Prove threats were made by members of #gamergate.

Promises? Where and when did anyone promise? While some small victories have been achieved in the policies being changed on certain websites (see the link above), it's an ongoing, watchdog-like struggle. Which is why #gamergate is still going strong.

>mutilated corpse would be on the front page of Jezebel. They swore that I would be choked to death with my husband’s severed genitalia.


Stop listening to the trolls.

>Gamergate is so infamous that they’ve even made a Law and Order: SVU episode, “The Intimidation Game,“ where a character based on me, Sarkeesian, and Quinn that is kidnapped and sexually assaulted. The most surreal moment of my life was seeing a character based on me get my same death threats word for word.
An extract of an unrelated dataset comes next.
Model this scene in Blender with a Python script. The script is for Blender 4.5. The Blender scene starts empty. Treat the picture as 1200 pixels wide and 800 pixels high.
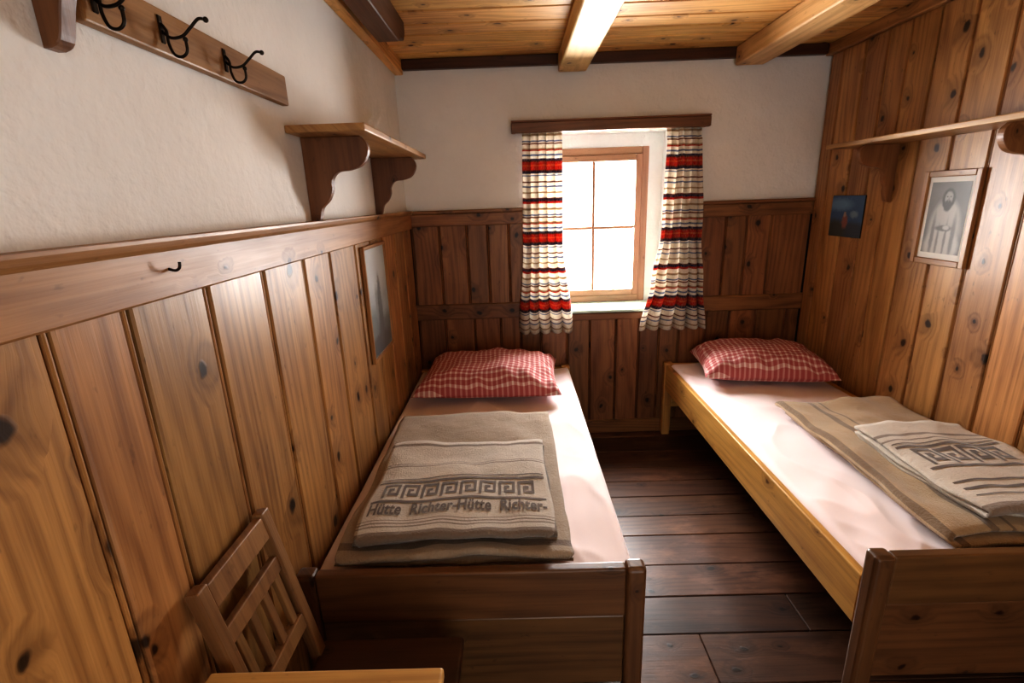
import bpy, bmesh, math, random
from mathutils import Vector, Matrix, noise
random.seed(11)
SC = bpy.context.scene
COL = SC.collection
XL, XR, D, ZC, YB = -0.66, 1.84, 3.15, 2.35, -1.0
ZW = 1.510

# ------------------------------------------------------------------ nodes
def newmat(name):
    m = bpy.data.materials.new(name); m.use_nodes = True
    nt = m.node_tree; nt.nodes.clear()
    out = nt.nodes.new('ShaderNodeOutputMaterial')
    b = nt.nodes.new('ShaderNodeBsdfPrincipled')
    nt.links.new(b.outputs[0], out.inputs[0])
    return m, nt, b, out
class G:
    def __init__(s, nt): s.nt = nt
    def _in(s, sock, v):
        if isinstance(v, bpy.types.NodeSocket): s.nt.links.new(v, sock)
        else: sock.default_value = v
    def m(s, op, a, b=0.0, c=None, clamp=False):
        n = s.nt.nodes.new('ShaderNodeMath'); n.operation = op; n.use_clamp = clamp
        s._in(n.inputs[0], a); s._in(n.inputs[1], b)
        if c is not None: s._in(n.inputs[2], c)
        return n.outputs[0]
    def comb(s, x, y, z=0.0):
        n = s.nt.nodes.new('ShaderNodeCombineXYZ')
        s._in(n.inputs[0], x); s._in(n.inputs[1], y); s._in(n.inputs[2], z); return n.outputs[0]
    def noise(s, v, scale=1.0, detail=2.0, rough=0.5):
        n = s.nt.nodes.new('ShaderNodeTexNoise'); n.inputs['Scale'].default_value = scale
        n.inputs['Detail'].default_value = detail; n.inputs['Roughness'].default_value = rough
        s.nt.links.new(v, n.inputs['Vector']); return n.outputs[0]
    def mix(s, f, a, b, mode='MIX'):
        n = s.nt.nodes.new('ShaderNodeMix'); n.data_type = 'RGBA'; n.blend_type = mode
        s._in(n.inputs[0], f)
        for k, v in ((6, a), (7, b)):
            if isinstance(v, (tuple, list)): v = tuple(v[:3]) + (1.0,)
            s._in(n.inputs[k], v)
        return n.outputs[2]
    def gco(s):
        a = s.nt.nodes.new('ShaderNodeAttribute'); a.attribute_name = 'gco'
        x = s.nt.nodes.new('ShaderNodeSeparateXYZ'); s.nt.links.new(a.outputs['Vector'], x.inputs[0])
        return a.outputs['Vector'], x.outputs[0], x.outputs[1], x.outputs[2]
    def bump(s, h, bsdf, strength=0.2, dist=0.002):
        n = s.nt.nodes.new('ShaderNodeBump'); n.inputs['Strength'].default_value = strength
        n.inputs['Distance'].default_value = dist
        s.nt.links.new(h, n.inputs['Height']); s.nt.links.new(n.outputs[0], bsdf.inputs['Normal'])
    def objco(s):
        n = s.nt.nodes.new('ShaderNodeTexCoord'); return n.outputs['Object']
    def ramp(s, f, stops, const=False):
        n = s.nt.nodes.new('ShaderNodeValToRGB'); r = n.color_ramp
        if const: r.interpolation = 'CONSTANT'
        while len(r.elements) < len(stops): r.elements.new(0.5)
        for e, (p, c) in zip(r.elements, stops):
            e.position = p; e.color = tuple(c[:3]) + (1,)
        s.nt.links.new(f, n.inputs[0]); return n.outputs[0]

def wood(name, light, mid, knotc, rough=0.42, knots=1.0, var=0.35, ksx=4.0, ksy=6.0, coat=0.15, grain=1.0, wear=0.0):
    m, nt, b, out = newmat(name); g = G(nt)
    v, a, w, r = g.gco()
    vor = nt.nodes.new('ShaderNodeTexVoronoi'); vor.voronoi_dimensions = '2D'
    vor.inputs['Scale'].default_value = 1.0
    wob = g.noise(v, 22, 2)
    wob2 = g.noise(g.comb(w, a, 4.7), 25, 2)
    nt.links.new(g.comb(g.m('MULTIPLY_ADD', wob, .14, g.m('MULTIPLY', a, ksx)), g.m('MULTIPLY_ADD', wob2, .12, g.m('MULTIPLY', w, ksy))), vor.inputs['Vector'])
    d = vor.outputs['Distance']
    sc = nt.nodes.new('ShaderNodeSeparateColor'); nt.links.new(vor.outputs['Color'], sc.inputs[0])
    rad = g.m('MULTIPLY_ADD', g.m('SUBTRACT', sc.outputs[0], 0.42, clamp=True), 0.10 * knots, g.m('MULTIPLY', g.m('GREATER_THAN', sc.outputs[0], .42), .036 * knots))
    knot = g.m('MULTIPLY', g.m('SUBTRACT', rad, d), 38.0, clamp=True)
    core = g.m('MULTIPLY', g.m('SUBTRACT', g.m('MULTIPLY', rad, .75), d), 50.0, clamp=True)
    halo = g.m('SUBTRACT', 1.0, g.m('DIVIDE', d, g.m('MULTIPLY_ADD', rad, 3.8, .002)), clamp=True)
    low = g.noise(g.comb(g.m('MULTIPLY', a, 0.6), g.m('MULTIPLY', w, 5.0), g.m('MULTIPLY', r, 9)), 1, 1.5)
    ph = g.m('ADD', g.m('MULTIPLY_ADD', w, 22.0, g.m('MULTIPLY', low, 8.0)), g.m('MULTIPLY', halo, 2.0))
    rings = g.m('MULTIPLY_ADD', g.m('SINE', g.m('MULTIPLY', ph, 6.283)), .5, .5)
    rings = g.m('POWER', rings, 1.8)
    fine = g.noise(g.comb(g.m('MULTIPLY', a, 4.0), g.m('MULTIPLY_ADD', w, 150.0, g.m('MULTIPLY', halo, 4)), r), 1, 3, .6)
    blot = g.noise(g.comb(g.m('MULTIPLY', a, 2.2), g.m('MULTIPLY', w, 7.0), g.m('MULTIPLY', r, 33)), 1, 3, .6)
    t = g.m('ADD', g.m('MULTIPLY', rings, .40 * grain), g.m('MULTIPLY_ADD', fine, 1.15 * grain, g.m('MULTIPLY_ADD', blot, 1.6, -1.14)), clamp=True)
    c = g.mix(t, light, mid)
    c = g.mix(g.m('MULTIPLY', halo, .7), c, tuple(x * .64 + y * .3 for x, y in zip(mid, knotc)))
    c = g.mix(g.m('MULTIPLY', knot, .8), c, tuple(x * .28 + y * .75 for x, y in zip(mid, knotc)))
    c = g.mix(g.m('MULTIPLY', core, .85), c, knotc)
    st = g.noise(g.comb(g.m('MULTIPLY', a, 30), g.m('MULTIPLY', w, 60), r), 1, 2)
    c = g.mix(g.m('MULTIPLY', g.m('SUBTRACT', st, .67, clamp=True), 3.5, clamp=True), c, knotc)
    if wear > 0:
        wn = g.noise(g.comb(g.m('MULTIPLY', a, 3.5), g.m('MULTIPLY', w, 9.0), r), 1, 5, .7)
        c = g.mix(g.m('MULTIPLY', g.m('SUBTRACT', wn, .52, clamp=True), wear * 4, clamp=True), c, tuple(min(1, x * 1.9 + .01) for x in light))
    hs = nt.nodes.new('ShaderNodeHueSaturation')
    nt.links.new(c, hs.inputs['Color'])
    hs.inputs['Saturation'].default_value = .95
    nt.links.new(g.m('MULTIPLY_ADD', r, var, 1 - var / 2), hs.inputs['Value'])
    fr = g.m('FRACT', g.m('MULTIPLY', r, 7.31))
    nt.links.new(g.m('MULTIPLY_ADD', fr, .010, .499), hs.inputs['Hue'])
    nt.links.new(hs.outputs[0], b.inputs['Base Color'])
    rg = g.m('MULTIPLY_ADD', fine, .18, rough - .09)
    nt.links.new(g.m('MULTIPLY_ADD', blot, .25, g.m('SUBTRACT', rg, .11)), b.inputs['Roughness'])
    b.inputs['Coat Weight'].default_value = coat; b.inputs['Coat Roughness'].default_value = .28
    g.bump(g.m('ADD', g.m('MULTIPLY', fine, .6), g.m('MULTIPLY_ADD', blot, 1.4, g.m('MULTIPLY', knot, .5))), b, .35, .002)
    return m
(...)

And anyone with half a brain, or even a causal gamer, can see just how ridiculously bad the plot and references were. It was more of a parody than an infamous depiction of anything resembling gaming, gamers, or whatever gamer culture is. (My opinion on prime time police procedurals having anything to do with reality is a whole other topic.)

Additionally, you need to get over yourself and this professional victim blaming. I would think if you're that serious you'd be better than that.

>Here’s what the public doesn’t know about this threat. I know who sent it to me. The Saturday after this happened, I was contacted by an extremely credible source. Their voice shook with fear as they told me this person was “fucking psychotic.” They told me they were terrified and hoped law enforcement would act quickly for their safety and mine.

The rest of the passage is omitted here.